The securities watchdog has sent so-called Wells notices to Goldman Sachs (GS), JPMorgan Chase (JPM), and Wells Fargo (WFC), indicating that the agency may recommend enforcement proceedings against the banking firms. The investigation seems to focus on whether the companies misrepresented the quality of securities based on subprime mortgages that they bundled and sold to investors in the years leading up to the 2008 financial crisis.

A move by the SEC to file suit would represent the federal government's strongest legal measure to date against Wall Street banks in connection with the mortgage meltdown. Despite ongoing investigations, the Justice Department so far has refrained from filing criminal charges against the firms for their role in the housing crash.
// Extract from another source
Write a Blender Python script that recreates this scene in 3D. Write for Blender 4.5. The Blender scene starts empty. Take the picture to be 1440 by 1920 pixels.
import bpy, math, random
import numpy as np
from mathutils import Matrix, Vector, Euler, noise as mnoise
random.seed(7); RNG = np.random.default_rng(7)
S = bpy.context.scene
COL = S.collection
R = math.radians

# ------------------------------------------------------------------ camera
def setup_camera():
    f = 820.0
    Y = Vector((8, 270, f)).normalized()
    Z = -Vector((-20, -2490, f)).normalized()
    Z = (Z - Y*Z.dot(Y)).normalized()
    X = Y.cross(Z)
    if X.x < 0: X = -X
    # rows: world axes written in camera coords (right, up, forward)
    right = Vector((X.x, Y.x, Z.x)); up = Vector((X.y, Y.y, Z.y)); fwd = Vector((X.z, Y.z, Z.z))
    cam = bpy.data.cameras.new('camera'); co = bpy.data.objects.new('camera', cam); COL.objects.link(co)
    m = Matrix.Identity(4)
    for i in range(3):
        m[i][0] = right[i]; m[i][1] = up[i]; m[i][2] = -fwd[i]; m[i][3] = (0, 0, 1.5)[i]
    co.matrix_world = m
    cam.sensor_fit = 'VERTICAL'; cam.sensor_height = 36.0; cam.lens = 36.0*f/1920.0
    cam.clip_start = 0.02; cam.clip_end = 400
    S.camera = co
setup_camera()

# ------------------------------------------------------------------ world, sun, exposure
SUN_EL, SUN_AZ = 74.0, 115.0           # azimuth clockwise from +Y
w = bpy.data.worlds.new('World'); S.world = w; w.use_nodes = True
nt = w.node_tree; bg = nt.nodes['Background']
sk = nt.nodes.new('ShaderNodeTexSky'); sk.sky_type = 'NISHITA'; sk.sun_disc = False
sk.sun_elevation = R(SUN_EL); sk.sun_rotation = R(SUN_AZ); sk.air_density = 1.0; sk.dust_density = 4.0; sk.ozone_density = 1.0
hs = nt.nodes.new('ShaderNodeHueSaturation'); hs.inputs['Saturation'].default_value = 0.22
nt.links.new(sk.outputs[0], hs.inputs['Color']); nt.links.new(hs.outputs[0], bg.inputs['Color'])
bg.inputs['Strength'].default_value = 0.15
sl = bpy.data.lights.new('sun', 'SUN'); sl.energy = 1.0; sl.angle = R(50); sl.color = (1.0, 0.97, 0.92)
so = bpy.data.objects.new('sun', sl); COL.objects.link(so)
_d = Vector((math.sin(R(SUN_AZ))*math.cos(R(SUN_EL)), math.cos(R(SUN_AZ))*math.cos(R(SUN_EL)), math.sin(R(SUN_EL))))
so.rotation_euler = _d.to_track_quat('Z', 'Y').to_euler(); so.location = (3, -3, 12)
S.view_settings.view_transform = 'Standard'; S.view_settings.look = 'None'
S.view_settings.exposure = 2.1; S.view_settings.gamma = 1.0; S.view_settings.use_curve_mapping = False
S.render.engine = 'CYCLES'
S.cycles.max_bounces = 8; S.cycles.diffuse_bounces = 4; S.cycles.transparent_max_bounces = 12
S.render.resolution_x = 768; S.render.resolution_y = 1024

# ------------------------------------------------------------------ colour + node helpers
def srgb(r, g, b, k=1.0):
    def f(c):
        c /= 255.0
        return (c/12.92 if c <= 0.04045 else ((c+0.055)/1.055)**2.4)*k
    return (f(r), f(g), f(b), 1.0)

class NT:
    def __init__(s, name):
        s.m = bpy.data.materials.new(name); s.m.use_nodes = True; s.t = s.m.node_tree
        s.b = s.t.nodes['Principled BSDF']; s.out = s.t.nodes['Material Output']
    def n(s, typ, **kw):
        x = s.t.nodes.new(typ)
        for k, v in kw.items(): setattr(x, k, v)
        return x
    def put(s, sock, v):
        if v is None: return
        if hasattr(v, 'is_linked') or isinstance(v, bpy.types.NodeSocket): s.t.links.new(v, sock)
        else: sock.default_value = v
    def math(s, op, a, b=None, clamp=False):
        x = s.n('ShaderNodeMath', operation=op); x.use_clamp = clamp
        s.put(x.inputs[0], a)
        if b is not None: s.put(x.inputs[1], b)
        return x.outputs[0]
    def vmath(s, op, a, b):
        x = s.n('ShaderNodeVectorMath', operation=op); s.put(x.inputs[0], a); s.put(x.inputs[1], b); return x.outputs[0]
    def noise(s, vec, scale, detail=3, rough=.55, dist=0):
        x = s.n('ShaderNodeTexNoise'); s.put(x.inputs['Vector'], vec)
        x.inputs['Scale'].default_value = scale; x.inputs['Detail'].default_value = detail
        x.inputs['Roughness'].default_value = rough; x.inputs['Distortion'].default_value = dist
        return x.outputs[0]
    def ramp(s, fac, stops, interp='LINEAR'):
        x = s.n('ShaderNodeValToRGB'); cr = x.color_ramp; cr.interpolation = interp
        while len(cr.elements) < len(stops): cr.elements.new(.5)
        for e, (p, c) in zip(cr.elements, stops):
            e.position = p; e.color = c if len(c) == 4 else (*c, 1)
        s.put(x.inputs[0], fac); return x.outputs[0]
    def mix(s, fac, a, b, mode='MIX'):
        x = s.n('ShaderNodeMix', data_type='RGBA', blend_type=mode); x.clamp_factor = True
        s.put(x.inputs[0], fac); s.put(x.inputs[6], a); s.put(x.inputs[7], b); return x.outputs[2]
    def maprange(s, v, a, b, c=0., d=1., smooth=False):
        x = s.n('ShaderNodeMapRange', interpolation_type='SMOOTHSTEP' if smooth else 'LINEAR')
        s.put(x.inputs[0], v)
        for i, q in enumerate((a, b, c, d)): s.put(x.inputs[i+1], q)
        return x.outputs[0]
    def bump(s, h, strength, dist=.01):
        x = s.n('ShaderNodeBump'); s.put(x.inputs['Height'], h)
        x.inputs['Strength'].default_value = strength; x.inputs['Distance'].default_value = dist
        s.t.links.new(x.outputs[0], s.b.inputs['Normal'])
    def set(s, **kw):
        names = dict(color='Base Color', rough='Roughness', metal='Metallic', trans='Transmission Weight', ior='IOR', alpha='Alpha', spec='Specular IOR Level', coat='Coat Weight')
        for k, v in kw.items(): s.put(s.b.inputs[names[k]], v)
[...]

It also ended related investigations into the country's biggest subprime lenders, including Countrywide Financial, IndyMac, and New Century Financial, after deciding not to prosecute the firms.

Lanny Breuer, head of the criminal division at the Justice Department, in December defended his agency's record of pursuing financial fraud in an interview with CBS TV program "60 Minutes."

"If a company is intentionally misrepresenting on its financial statements what it understands to be the financial condition of its company and makes very real representations that are false, we want to know about it. And we're gonna prosecute it," he said.

One explanation for the lack of federal prosecutions is that regulators have concluded that big banks' mortgage practices during the housing boom may have been reckless or unethical, but stopped short of being illegal. It isn't against the law to sell securities that go bad so long as firms don't do so knowingly. Criminal suits also face a higher burden of proof than civil cases. So prosecutors may not have brought charges out of concern that they couldn't make them stick.

While this is plausible in complex cases, it doesn't explain why charges have yet to be brought against a major bank concerning forged mortgage documents, which lenders admitted to following government and state probes into "robo-signing." Even a cursory examination of subprime mortgages issued between 2005 and 2007 turns up evidence of rampant and systematic fraud, from misrepresenting borrower information to faked signatures.

Proceeding with civil, rather than criminal, actions against major banks also could let individuals off the hook for their misdeeds. As New York Times reporters Louise Story and Gretchen Morgenson write, "The lack of criminal inquiries by the government means that restitution is often paid by innocent parties -- shareholders -- who have already been hurt by the questionable conduct."